„Gaby Goldberg nimmt Zuhörer mit auf den Mond
von Theresa Demski, Bergische Morgenpost am 09.08.2021:
Im Grunde ist es mit dem ersten Streichen des Bogens über die Saiten des Kontrabasses um das Publikum geschehen. Noch bevor Sängerin Gaby Goldberg überhaupt die Bühne in der Stadtkirche erreicht hat, bevor Schlagzeuger Marcel Wasserfuhr sein ganzes Können gezeigt oder Pianist Tobias Weindorf seine Finger im rasenden Tempo über die Tasten geschickt hat, macht Paul G. Ulrich die Sache klar. Er braucht nur einen Takt, nur eine Melodie, um die Zuschauer vom Jazz in der Stadtkirche zu überzeugen. Die Bravo-Rufe klingen schon mit seinem ersten Solo durch die Kirche.
Ihnen werden im Laufe des Samstagabends noch viele folgen: „Gaby Goldberg And Friends“ sind bei der Sommerserenade zu Gast, die wegen des Regens erneut vom Kirchplatz in die Stadtkirche umziehen muss. „Wir haben so lange nicht mehr in einem Gebäude gespielt: Wir freuen uns“, bekennt Gaby Goldberg dann auch, als sie nach den ersten Tönen ihrer Musiker die Bühne erreicht hat. Es ist richtig voll geworden an diesem Abend in der Stadtkirche, unter Corona-Regeln ist kaum ein Platz frei geblieben. Viele haben vor dem Konzert eine Runde durchs Gemeindezentrum gedreht, um die Werke des Kunstvereins zu betrachten und sich ein Gläschen Wein schmecken zu lassen. Ganz augenscheinlich sind unter den Zuhörern in der Kirche aber auch viele, die nicht zum ersten Mal den Jazztönen der vier Musiker lauschen. Wer genau hinsieht, erkennt die Hinweise auf die Wissenden, auf echte Fans, auf Menschen von außerhalb, die mit geschlossen Augen, tippenden Fingern und schwingenden Füßen den Melodien der Musiker folgen. Manchmal lässt ein Zuhörer gedankenverloren seine Finger über eine imaginäre Klaviatur sausen, weil ihm die Töne von Pianist Tobias Weindorf scheinbar in Mark und Bein gehen. Manchmal nicken Köpfe scheinbar zustimmend im Rhythmus. Und der Applaus fällt an diesem Abend besonders herzlich und reichlich aus.

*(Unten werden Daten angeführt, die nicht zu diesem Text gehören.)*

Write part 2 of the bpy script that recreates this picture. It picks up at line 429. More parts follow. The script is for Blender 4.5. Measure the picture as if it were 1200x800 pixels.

Die Musiker haben sich das verdient – schon deswegen, weil ihre Songauswahl an diesem Abend so bunt ist, dass nicht nur jeder der Musiker, sondern auch jeder Zuhörer auf seine Kosten kommt. Gaby Goldberg und Bassist Paul G. Ulrich steigen so gefühlvoll und gekonnt in Sinatras „Fly Me To The Moon“ ein, dass der Zuhörer den Refrain kaum abwarten kann. Marcel Wasserfuhr zeigt dann bei den brasilianischen Klängen so viel Genie und Leidenschaft beim Trommeln, das sich die Köpfe recken, um ihm bei der musikalischen Arbeit zusehen zu können. Seine Töne spüren die Zuhörer bis in den Bauch. Tobias Weindorf scheint Nat King Cole und sein „Straighten Up & Fly Right“ für einen Augenblick in die Gegenwart zu holen. Ob gefühlvolle Balladen von Hoagy Carmichael oder Jazzklänge, die Musicals entliehen sind: Weindorf verschenkt keinen Ton und macht aus jeder Melodie ein Erlebnis.
Währenddessen scherzt Gaby Goldberg gut gelaunt mit Publikum und Musikern, sie tanzt, klatscht, genießt und brilliert vor allem mit Stücken, die einst Sinatra auf die Bühne brachte wie „The Girl Next Door“, „I‘m Beginning To See The Light“ oder „The Song Is You“. Das Publikum dankt es ihr und ihren Musikern mit großem Applaus.
Am Ausgang sammelt die Kirchenmusik der Evangelischen Kirchengemeinde dann erneut für die Feuerwehrleute in Unterburg statt für die eigene Orgel. Bereits die ersten beiden Auflagen der Sommerserenade hatten zugunsten der Ehrenamtlichen stattgefunden, die im Hochwasser im Einsatz waren. Die Besucher spenden und verlassen die Kirche schließlich summend, tänzelnd und dankbar für einen melodienreichen Abend.